Your ridiculous hair, my spray-on dress, my blood, your sunsets. You, who can’t distinguish green from blue; you, who calls orange red: you have claimed this hour. When the sun begins its fall you open the windows, belt out the aria from The Pearl Fishers, and the sun crash-lands behind the Brindabellas, and you sing on. The evening rises to meet us, and I have almost forgiven you. Three streets over there’s a siren calling off-key, B flat to your C, and if memory could speak it would say lock it in, Eddie, lock it in

The language here is conversational, the tone casual, the affection between speaker and her subject (presumably an ex-lover) is palpable, but the whole domestic recollection is underlined by an almost belligerent rhythm and a series of beautifully realised images that lend the poem a sense of something fraught – the juxtaposition of the image of the calamitous ending of the day (the sun ‘crash-lands’ after its fall towards darkness) with the seemingly unrelated assessment that ‘I have almost [but not quite] forgiven you’. The tenuous nature of a relationship that appears to be dying with the day. This is further reinforced by the two songs that weave through the poem’s later stages – the lover’s ‘belt[ed] out’ aria from The Pearl Fishers and the tortured ‘off-key’ song of the siren in the distance, knitting the soul and the world together. There’s nothing sentimental about this, but the sense of sadness is deeply moving.

The apostrophe of the poem’s opening, emphasised by the repeated ‘you’, ‘your’ and ‘my’, hints at both a sense of frailty and a kind of growing resentment. While the lovers initially seem quite exquisitely balanced, ‘you’ tends to dominate at the poem progresses, the semi-colons holding this balance until the more determinate colon takes over and the narrator realises ‘you [not me, not us] have claimed this hour’, even in the space of her own memory.

Borrowed from a TV quiz show, Webb’s last line is haunting. In lesser hands it could trivialise, but it doesn’t. It reiterates the domestic nature of the scene and with a wry smile locks a seemingly mundane observation into the treasures of memory. It’s clear-eyed but affecting; it resonates without a hint of self-pity.

There are many such satisfying pieces in Sentences from the Archives – I think of ‘In the eye of the storm’, the series ‘Waiting for the bus’ and the final ‘Da capo’. The latter’s final image to both poem and book is a sensuous and evocative summation of the tone and subject matter of the entire volume: ‘You pass out drinks and comfort the cat, and calm comes in with the evening light, and the sun sets, perfectly, and night curls itself around the house.’ As with the previously discussed poem, the particular and wider worlds blend seamlessly in the image.

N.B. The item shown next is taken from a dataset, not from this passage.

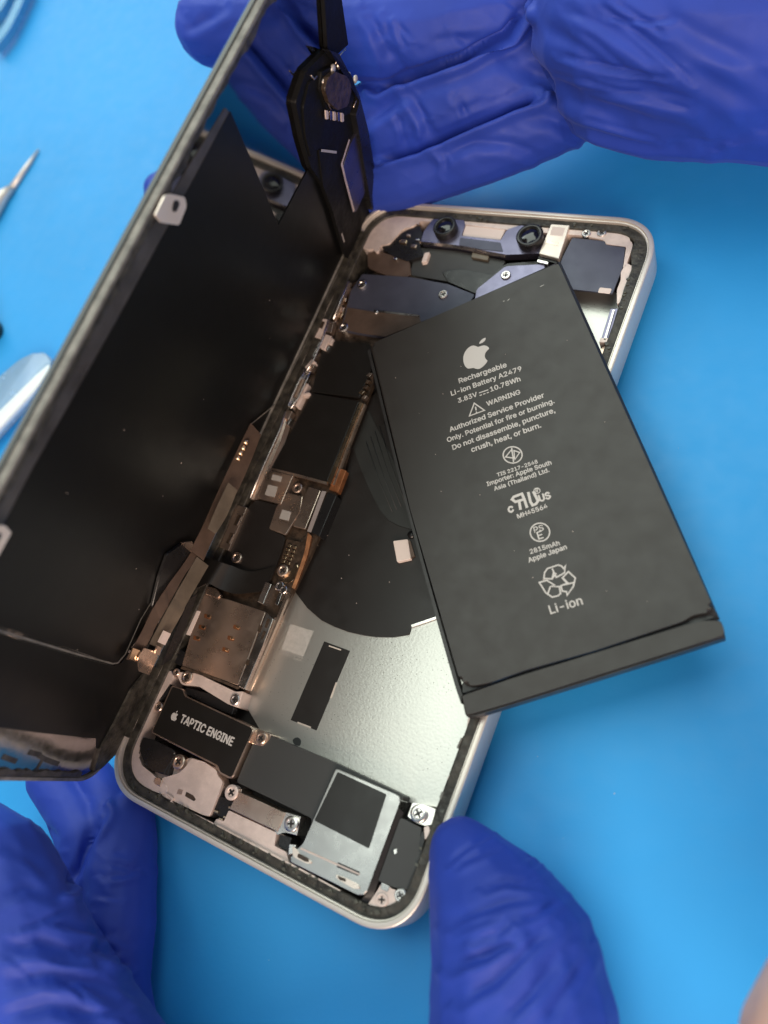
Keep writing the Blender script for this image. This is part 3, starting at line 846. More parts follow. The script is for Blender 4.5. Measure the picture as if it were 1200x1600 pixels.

If I have a reservation about the book, it’s an unease at some of the endings of these poems. Too often, Webb displays a tendency to go one sentence too far, either diluting a resonant ending or ‘spelling out’ the point of the poem a little too explicitly. In ‘Tarte au citron’ for example, she concludes, ‘Never go back, they say. I never have’. The final sentence, it seems to me, is implicit in the penultimate one, and doesn’t need to be articulated. Similarly, in concluding the eighth and final section of ‘Waiting for the bus’, Webb writes, ‘Sure your lover will be temporarily bereft, but someone else will chair the meeting, play the ball. It will all go on, while you will not, while you drift like smoke into history.’ The final sentence, for this reader, forces a kind of wider significance on the poem, and the image that threads it isn’t particularly striking or original.

But this is a small reservation. In all, Sentences from the Archives is a delight. For both aficionados of the prose poem and lovers of poetry in general, it provides many moments of pleasure and insight. I look forward to Webb’s further excursions into prose poetry.